Все сказанное делает совершенно понятным, почему автор «Гражданина» и «Левиафана» характеризует естественное состояние как «войну всех против всех», «войну каждого против каждого». И это тотальное состояние войны выявляет иллюзорность свободы на ее чувственном уровне, игнорирующем любую необходимость в условиях естественного состояния человечества. Такое состояние грозит ему самоистреблением. Отсюда жизненная необходимость для всех людей сменить естественное состояние на состояние гражданское, государственное.
Его главный, определяющий признак – наличие суверенной и совершенно обязательной власти для всех без исключения граждан. Такая власть учреждается путем общественного договора, который заключают между собой все атомизированные индивиды, становящиеся в результате его гражданами, подданными учреждаемой власти.
То, что именуется договором (contractus, pactum – также соглашение), не следует мыслить упрощенно, как некий кратковременный акт, переводящий участников договора из состояния естественного в государственное.
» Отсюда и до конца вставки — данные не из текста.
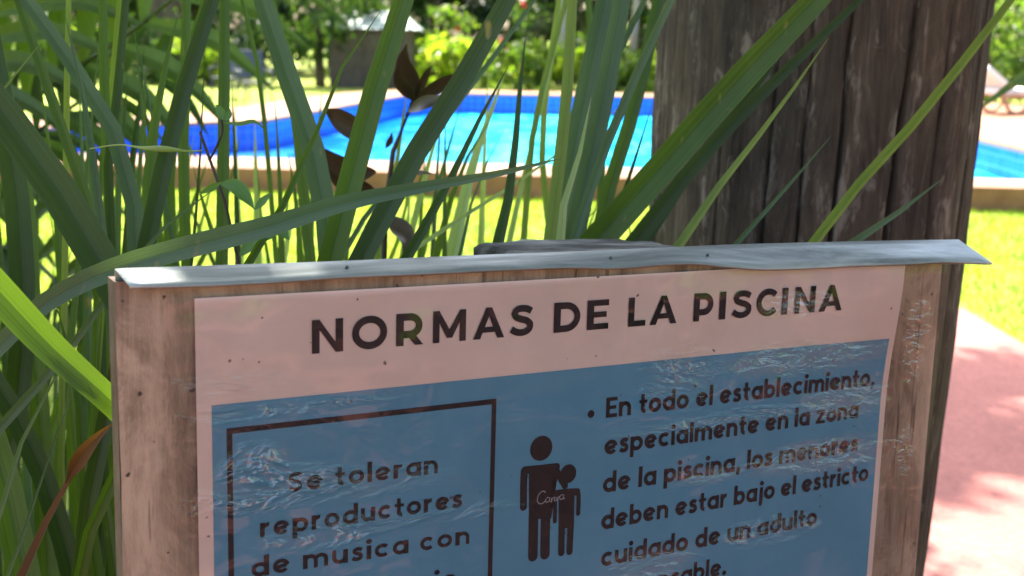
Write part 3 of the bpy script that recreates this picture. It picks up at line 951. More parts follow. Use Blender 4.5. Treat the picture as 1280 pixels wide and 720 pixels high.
for (ex, ey, ez, r0) in ((-.75, 3.0, 4.8, .13), (1.5, 2.6, 4.7, .12), (-2.9, -.3, 4.4, .11), (.2, 3.4, 5.0, .13), (2.4, 1.0, 4.6, .1), (.1, 6.6, 8.2, .12)):
    a = Vector((TX + .02, TY, ZT - .25)); e = Vector((TX + ex, TY + ey, ez))
    mid = a.lerp(e, .5) + Vector((0, 0, .35))
    mb.tube(crom([a, mid, e], 10), [r0 * (1 - .07 * k) for k in range(11)], 10)
mb.build('limb', M['bark'], tree)

def leaf_cloud(mb_, rng_, n_, sampler, size, aspect=2.2, droop=0.0):
    for _ in range(n_):
        c = Vector(sampler(rng_))
        t = Vector((rng_.gauss(0, 1), rng_.gauss(0, 1), rng_.gauss(0, 1) - droop)).normalized()
        s_ = t.cross(Vector((rng_.gauss(0, 1), rng_.gauss(0, 1), rng_.gauss(0, 1)))).normalized()
        l = size * rng_.uniform(.6, 1.3); w_ = l / aspect
        nrm = t.cross(s_) * l * .12
        mb_.add([c - t * l * .5, c + s_ * w_ * .5 + nrm, c + t * l * .5, c - s_ * w_ * .5 + nrm], [(0, 1, 2, 3)])
def clumps(rng_, n_, box_sampler, rad):
    cs = [(Vector(box_sampler(rng_)), rad * rng_.uniform(.6, 1.3)) for _ in range(n_)]
    def smp(r):
        c, q = cs[r.randrange(len(cs))]
        d = Vector((r.gauss(0, 1), r.gauss(0, 1), r.gauss(0, .7)))
        d = d.normalized() * q * r.random() ** .45
        return c + d
    return smp
LIT = at(40, 410, .67)
LIT2 = at(100, 468, .68)
sh = Vector((SUNDIR.x / SUNDIR.z, SUNDIR.y / SUNDIR.z))
def canopy_box(r):
    while True:
        gx, gy, h = r.uniform(-4.2, 3.4), r.uniform(-1.2, 5.6), r.uniform(4.0, 5.9)
        if gx > 1.0: h += 3.6
        # thinner over the path on the right, open beyond
        if gx > .9 and 2.3 < gy < 3.35: continue
        if gx > .9 and gy > 3.35 and r.random() < .15: continue
        if gx > 1.2 and gy > 4.6: continue
        if gy > 4.4 + .5 * math.sin(gx * 2.1) and r.random() < .8: continue
        return (gx + sh.x * h, gy + sh.y * h, h)
rng = random.Random(11)
base_s = clumps(rng, 150, canopy_box, .55)
def near_ray(p, q, rad):
    e = p - q; e = e - SUNDIR * e.dot(SUNDIR)
    return e.length < rad
def canopy_s(r):
    while True:
        p = base_s(r)
        if near_ray(p, LIT, .13) or near_ray(p, LIT2, .09): continue
        return p
def over_sign(r):  # extra unseen leaf clumps, added to keep sun off the sign
    gx, gy, h = r.uniform(-.9, 1.1), r.uniform(-.2, 2.2), r.uniform(4.2, 5.6)
    return (gx + sh.x * h, gy + sh.y * h, h)
over_s = clumps(rng, 46, over_sign, .45)
def over_c(r):
    while True:
        p = over_s(r)
        if near_ray(p, LIT, .13) or near_ray(p, LIT2, .09): continue
        return p
mb = MB(); leaf_cloud(mb, rng, 30000, canopy_s, .17, 2.0); leaf_cloud(mb, rng, 9000, over_c, .17, 2.0)
def over_path(r):  # unseen leaf clumps added to dapple the path with shade
    gx, gy, h = r.uniform(1.0, 3.6), r.uniform(3.35, 4.85), r.uniform(7.4, 9.2)
    return (gx + sh.x * h, gy + sh.y * h, h)
leaf_cloud(mb, rng, 5200, clumps(rng, 46, over_path, .36), .15, 2.0)
mb.build('crown', M['tree_leaf'], tree)

# ------------------------------------------------------------------ STRAP-LEAVED CLUMPS round the sign
def blade_mesh(mb_, pts3, wid, tip=True, n_=18, fold=.22, twist=0.0, twist2=0.0, taper=.45, wbase=.75):
    cs = crom(pts3, n_)
    tot = 0; ln = [0]
    for i in range(n_): tot += (cs[i + 1] - cs[i]).length; ln.append(tot)
    vs_, uv_, fs_ = [], [], []
    for i in range(n_ + 1):
        t = ln[i] / tot
        T_ = (cs[min(i + 1, n_)] - cs[max(i - 1, 0)]).normalized()
        vw = (CAM - cs[i]).normalized()
        sd = T_.cross(vw).normalized(); nm = sd.cross(T_).normalized()
        ang = twist + twist2 * t
        sd, nm = sd * math.cos(ang) + nm * math.sin(ang), nm * math.cos(ang) - sd * math.sin(ang)
        wf = wbase + (1 - wbase) * sstep(0, .35, t)
        if t > 1 - taper: 
            q = (1 - t) / taper
            wf *= max(.02, q ** .75 if q < 1 else 1)
        hw = wid * .5 * wf
        for k, (a, b) in enumerate(((-1, .5), (-.5, .12), (-.06, -.5), (.06, -.5), (.5, .12), (1, .5))):
            vs_.append(cs[i] + sd * a * hw + nm * b * hw * fold * 2)
            uv_.append(((a + 1) / 2, ln[i]))
    for i in range(n_):
        for k in range(5):
            a = i * 6 + k
            fs_.append((a, a + 1, a + 7, a + 6))
    b0_ = len(mb_.v)
    for i in range(n_ + 1):
        for k in range(6): mb_.tp[b0_ + i * 6 + k] = ln[i] / tot
    mb_.add(vs_, fs_, uv_)
clump_roots = {}
def clump(key, px, depth, label):
    p = at(px, 400, depth); 
    clump_roots[key] = thing('strap_leaf_plant', (p.x, p.y, 0), label, 'plant', 'strap-leaved plants round the sign')
    return clump_roots[key]
clump('far_left', -40, .95, 'dense clump of long dark strap leaves left of the board at the photo\'s left edge')
clump('left', 215, 1.12, 'tall strap-leaved clump rising behind the board\'s upper left corner')
clump('mid_left', 430, 1.18, 'strap-leaved clump with broad slanting leaves beside the dark purple plant')
clump('mid', 600, 1.22, 'strap-leaved clump with pointed slanting leaves just left of the grey post top')
clump('mid_right', 715, 1.28, 'strap-leaved clump with upright bluish leaves between the grey post and the trunk')
clump('right', 830, 1.16, 'strap-leaved clump leaning right across the front of the weathered trunk')
def blade(key, pts, wpx, depth, mat='leaf_green', tip=True, dtip=0.0, twist=None, taper=None, fold=.22, root=True, ext=.34, seed=[0]):
    """pts: photo columns/rows from the lowest visible point to the tip"""
    seed[0] += 1
    r = random.Random(seed[0] * 7 + 1)
    par = clump_roots[key]
    n_ = len(pts)
    p3 = [at(x, y, depth + dtip * i / (n_ - 1)) for i, (x, y) in enumerate(pts)]
    if not tip:
        d = (p3[-1] - p3[-2]).normalized()
        p3.append(p3[-1] + d * ext * .5); p3.append(p3[-2] + d * ext + Vector((d.x * .06, .02, -.02)))
    low = []
    if root and p3[0].z > .05:
        a = p3[0]; d = (p3[1] - p3[0]).normalized()
        rt = Vector((a.x * .55 + par.location.x * .45 - d.x * .1, a.y * .6 + par.location.y * .4, .0))
        rt.y = max(rt.y, a.y - .05)
        m1 = a - d * min(.25, a.z * .4)
        low = [rt, rt.lerp(m1, .55) + Vector((0, .0, .03)), m1]
    mb_ = MB()
    tot_pts = low + p3
    vis = sum((tot_pts[i + 1] - tot_pts[i]).length for i in range(len(low), len(tot_pts) - 1))
    tl = sum((tot_pts[i + 1] - tot_pts[i]).length for i in range(len(tot_pts) - 1))
    tp = taper if taper is not None else min(.6, max(.25, vis / tl * (.75 if tip else .5)))
    wpx *= {'left': .80, 'mid_left': .86, 'far_left': .88, 'mid': .94}.get(key, 1.0) if wpx < 40 else .95
    blade_mesh(mb_, tot_pts, wpx * depth / FPX, tip, 26, fold, r.uniform(-.3, .3) if twist is None else twist, r.uniform(-.25, .25), tp)
    return mb_.build('leaf', M[mat], par)
B = blade
# --- left edge
B('far_left', [(140, 352), (74, 240), (0, 137), (-60, 60)], 48, .86, 'leaf_dark', False)
B('far_left', [(-35, 190), (0, 116), (50, 55)], 24, .9, 'leaf_lime', twist=.5)
B('far_left', [(125, 300), (110, 240), (85, 185), (60, 110), (23, 0)], 15, .98, 'leaf_green', False)
B('far_left', [(-20, 700), (20, 520), (28, 350), (12, 180), (-10, 60)], 34, 1.0, 'leaf_dark', False)
B('far_left', [(60, 720), (52, 560), (38, 400), (30, 250), (5, 120)], 30, 1.05, 'leaf_green', False)
B('far_left', [(0, 640), (30, 545), (72, 467), (110, 410)], 14, .8, 'leaf_blue')
B('far_left', [(35, 650), (62, 570), (85, 505), (100, 470)], 9, .85, 'leaf_blue')
B('far_left', [(120, 720), (105, 600), (95, 480), (70, 380)], 26, 1.0, 'leaf_green')
B('far_left', [(90, 720), (70, 640), (20, 520), (-30, 440)], 30, .95, 'leaf_dark', False)
B('far_left', [(140, 690), (128, 600), (122, 500), (128, 380)], 20, .92, 'leaf_green')
B('far_left', [(30, 720), (10, 620), (-20, 520)], 40, .9, 'leaf_green', False)
B('far_left', [(110, 660), (135, 560), (150, 480), (170, 400)], 26, 1.1, 'leaf_dark')
sunleaf = B('far_left', [(175, 540), (145, 508), (60, 430), (0, 366), (-60, 300)], 42, .69, 'leaf_green', False, dtip=-.05, twist=.15, root=False, ext=.15, taper=.3)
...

В действительности в первом из них люди все время испытывают страх за свою жизнь, руководствуясь инстинктом самосохранения. Поэтому и договор между ними следует скорее понимать как процесс непрерывного осознания людьми невыносимости их естественного состояния и необходимости установления состояния государственного.
Договор, разумеется, невозможен без наличия человеческой речи. Именно она выводит людей из их индивидуалистического одиночества. Речь, будучи главным выражением и инструментом познания, тем самым выступает и решающим фактором культуры, ибо, подчеркнул автор «Левиафана», «без способности речи у людей не было бы ни государства, ни общества, ни договора, ни мира, так же как этого нет у львов, медведей и волков» [42].
В факте образования государственности проявляется, как совершенно очевидно, раздвоенность человеческой природы. Ее естественная компонента – базис естественного права, где царит стихийная и непривлекательная борьба людей, их взаимоотталкивания. Но человеческая природа невозможна и без другой, разумной компоненты, которую Гоббс обычно именует истинным, или правым, разумом (recta ratio).
Создание «искусственных тел», и прежде всего важнейшего, исходного из них – государства, мыслится в социальной философии Гоббса сугубо идеалистически -как результат действия наивысших духовных потенций человека. Автор «Гражданина» и «Левиафана» называет их естественными законами (leges naturales), законами самой природы (leges naturae). Здесь имеется в виду все та же «человеческая природа», но уже в другом своем качестве. В противоположность природно-чувственному содержанию естественного права человеческий дух изначально наделен законами как высшими неколебимыми моральными установками. Они с необходимостью толкают людей на путь общественного договора, как бы автоматически переводя человечество в состояние государственности и гражданственности.
Первый из естественных законов, свойственный всем без исключения людям, вытекает из тотального стремления к самосохранению, из страха смерти. Закон этот поэтому постоянно толкает людей на путь мирных отношений, ибо даже самый худой мир, безусловно, лучше войны. Всего естественных законов автор «Гражданина» насчитывал двадцать (в том числе закон, вскрывающий неприглядность, глупость и аморализм пьянства). Важнейшее положение Гоббсова учения о естественных законах состоит в том, что все они сводятся к «золотому правилу» морали, известному множеству людей в различных землях и странах, но, увы, не очень-то соблюдаемому людьми. Закон этот (зафиксированный и в Новом завете) гласит: «Не делай другому того, чего ты не желал бы, чтобы было сделано по отношению к тебе» [43]. Эта абсолютная моральная аксиома формулирует как бы самоограничение неистребимого человеческого эгоизма.
Следовательно, естественные законы выражают сугубо разумную и моральную природу человека. В принципе они действуют и в условиях естественного состояния, но они выявляются здесь скорее как тенденции, подавляемые страстями. Для их полного проявления необходим общественный договор, устанавливающий государственную власть. Лишь ее приказания придают естественным законам повелительную силу закона гражданского права. Совершенно очевиден здесь идеализм Гоббса, далекого от понимания экономического содержания юридических законов, отождествляемых им с моральными. Различие между юридическими и «естественными», т. е. моральными, законами, по Гоббсу, состоит в сущности лишь в том, что гражданские законы – писаные, а моральные – неписаные. Для автора «Гражданина» и «Левиафана» государство прежде всего институт, реализующий разумность человеческой природы, ибо только в условиях гражданского состояния человек становится подлинно моральным существом, каковым он не может быть в естественном состоянии. Такая идеализация гражданских законов вполне понятна у сторонника юридического мировоззрения, мечтавшего о воцарении подлинного порядка в обществе, устраняющего произвол, порождаемый вседозволенностью различных феодальных владык и тем более короля.